Dear Edgemont Advice, 

My biggest problem is the lack of wifi and air conditioning. It’s not as much of a problem now, but back in September I was dying from the excruciating heat, and I didn’t know how to focus on my classes anymore. And the wifi! I can maybe get one bar in the library if it’s a good day, but otherwise, no luck! What am I supposed to do?

Please help, 

Incredibly frustrated


Dear Incredibly, 

First of all, we are just going to assume that you are a seventh-grader, because these are some of the biggest and oldest problems in Edgemont. We wish we could help you get around this issue, but the truth is, most of us just suffer through it and complain in very long surveys the school sends out. 

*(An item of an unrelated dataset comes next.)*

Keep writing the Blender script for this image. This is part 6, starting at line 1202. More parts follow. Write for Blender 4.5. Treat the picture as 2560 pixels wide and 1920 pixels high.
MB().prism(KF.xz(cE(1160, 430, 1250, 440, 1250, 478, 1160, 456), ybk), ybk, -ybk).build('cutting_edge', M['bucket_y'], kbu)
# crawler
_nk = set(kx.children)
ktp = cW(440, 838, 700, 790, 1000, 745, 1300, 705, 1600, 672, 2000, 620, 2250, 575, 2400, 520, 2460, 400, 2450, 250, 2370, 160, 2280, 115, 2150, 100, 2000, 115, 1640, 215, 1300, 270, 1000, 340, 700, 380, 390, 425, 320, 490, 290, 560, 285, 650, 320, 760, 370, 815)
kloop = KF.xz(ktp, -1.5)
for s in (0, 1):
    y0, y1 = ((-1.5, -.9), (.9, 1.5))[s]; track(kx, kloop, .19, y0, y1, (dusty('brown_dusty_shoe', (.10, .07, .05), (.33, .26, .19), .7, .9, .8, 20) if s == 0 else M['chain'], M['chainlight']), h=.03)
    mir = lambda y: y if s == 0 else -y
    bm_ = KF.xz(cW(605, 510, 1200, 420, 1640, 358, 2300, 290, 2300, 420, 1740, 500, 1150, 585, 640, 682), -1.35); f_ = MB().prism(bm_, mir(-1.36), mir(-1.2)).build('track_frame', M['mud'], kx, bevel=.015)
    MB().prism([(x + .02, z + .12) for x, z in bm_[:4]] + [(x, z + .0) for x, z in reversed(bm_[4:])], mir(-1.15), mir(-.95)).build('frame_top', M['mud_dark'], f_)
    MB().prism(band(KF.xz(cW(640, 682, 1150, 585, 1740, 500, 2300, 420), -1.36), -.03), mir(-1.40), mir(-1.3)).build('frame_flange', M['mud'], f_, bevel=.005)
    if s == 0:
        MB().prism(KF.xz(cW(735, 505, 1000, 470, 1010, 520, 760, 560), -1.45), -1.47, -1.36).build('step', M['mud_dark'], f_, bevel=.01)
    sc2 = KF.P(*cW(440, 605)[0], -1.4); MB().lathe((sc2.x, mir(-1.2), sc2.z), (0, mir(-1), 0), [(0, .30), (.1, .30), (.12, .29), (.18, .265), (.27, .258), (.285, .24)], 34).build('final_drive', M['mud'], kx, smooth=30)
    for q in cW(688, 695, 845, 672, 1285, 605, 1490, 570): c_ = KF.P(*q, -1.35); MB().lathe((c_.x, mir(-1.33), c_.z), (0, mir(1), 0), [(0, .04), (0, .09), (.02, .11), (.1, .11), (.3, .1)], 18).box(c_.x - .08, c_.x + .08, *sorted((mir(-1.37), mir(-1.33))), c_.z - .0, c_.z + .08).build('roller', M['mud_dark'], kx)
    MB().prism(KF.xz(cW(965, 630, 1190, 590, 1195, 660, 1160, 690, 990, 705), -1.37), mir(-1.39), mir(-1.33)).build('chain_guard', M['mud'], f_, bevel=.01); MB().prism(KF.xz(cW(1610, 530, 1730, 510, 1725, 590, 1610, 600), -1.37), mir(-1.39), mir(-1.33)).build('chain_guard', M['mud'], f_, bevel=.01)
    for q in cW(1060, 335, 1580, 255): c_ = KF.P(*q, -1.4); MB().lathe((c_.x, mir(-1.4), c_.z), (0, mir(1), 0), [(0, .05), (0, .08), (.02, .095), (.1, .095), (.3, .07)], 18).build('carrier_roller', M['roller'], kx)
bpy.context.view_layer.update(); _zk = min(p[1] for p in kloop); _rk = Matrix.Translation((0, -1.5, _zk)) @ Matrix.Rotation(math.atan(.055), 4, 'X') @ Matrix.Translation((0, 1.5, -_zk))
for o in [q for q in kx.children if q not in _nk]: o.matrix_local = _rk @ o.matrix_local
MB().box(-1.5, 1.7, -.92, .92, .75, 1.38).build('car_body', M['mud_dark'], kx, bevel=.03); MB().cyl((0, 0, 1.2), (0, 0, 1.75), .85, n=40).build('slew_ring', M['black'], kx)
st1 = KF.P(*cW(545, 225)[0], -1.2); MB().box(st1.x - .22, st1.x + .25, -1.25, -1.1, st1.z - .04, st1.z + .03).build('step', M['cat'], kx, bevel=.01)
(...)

As for the air conditioning, trust us when we say that everything gets ten times worse in late May and June. Here are some potential solutions for people desperate enough: 1) Bring a portable fan to school (you will thank us later), 2) Sneak out to the library during your classes; it is always air-conditioned, 3) Take every excuse to go to the bathroom and splash yourself with cold water, proceed to show up sopping wet to class to prove a point, and wait for the school to catch on that there may be a problem with this system. 

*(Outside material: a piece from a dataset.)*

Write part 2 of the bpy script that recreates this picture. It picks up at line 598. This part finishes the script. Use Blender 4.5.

As for the wifi, we can get around that. I think everyone knows about this, but downloading a VPN is honestly the only way to access Snapchat or Instagram or whatever it is that you want to do with the internet. On the other hand, depending on how strong your LTE is, it hasn’t been a problem for us. What not to do: join Edgemont Guest Wifi . . . that is a terrible idea. Nothing works and we swear it's collecting our data. Joining Consortium on your phone is a little bit better but still pretty slow. As long as you're not that one kid who climbed on top of the breezeway to get reception, you're fine.

Sincerely,

Edgemont Advice


Dear Edgemont Advice, 

Help. I was inside of Chipotle the other day, just ordering my burrito bowl with extra guac and a side of sour cream, when I saw people in my grade. They were in a big, noisy group, and I was grabbing some takeout for me and my parents, wearing a ratty t-shirt and sweatpants. They were acquaintances for the most part, so I didn’t fully know them, but I see them around school. But the worst part was that one of them was my neighbor. Let’s just say it was the most mortifying experience of my life. They heard my entire, long order. I looked at them, and we all sort of made eye contact, and then I just left because I didn’t know whether to say hi. Then I saw them all again at school the next day. How fun. Please send help immediately. 

Sincerely, 

Extremely Mortified


Dear Extremely Mortified, 

We understand. The amount of times we have seen people in our grade at ShopRite, CVS, Starbucks, or around the village is crazy since we assumed that everyone just disappeared after school. But in the rare case you have to associate with someone outside of our school’s sanctuary, here is our advice. If you do not know the person very well, avoid eye contact at all costs. That’s right, you heard us. No making eye contact. No acknowledging their existence. None of that. Unless you know them well enough to say something, the best option is to pretend that you didn’t see them. 

Though, let’s be honest, when someone we know from school shows up, it’s like an alarm goes off in our brains, so we know they are there. If you are an overthinker like each one of us is, the best thing to do is smile politely and possibly nod, based on how you assess the situation. And if things don’t go your way, we recommend running away to Switzerland, changing your name, and hiding in a mountain cave. But all jokes aside, just relax. The worst that could happen is some awkward eye contact. Everyone truly just comes in peace — most of the time, at least.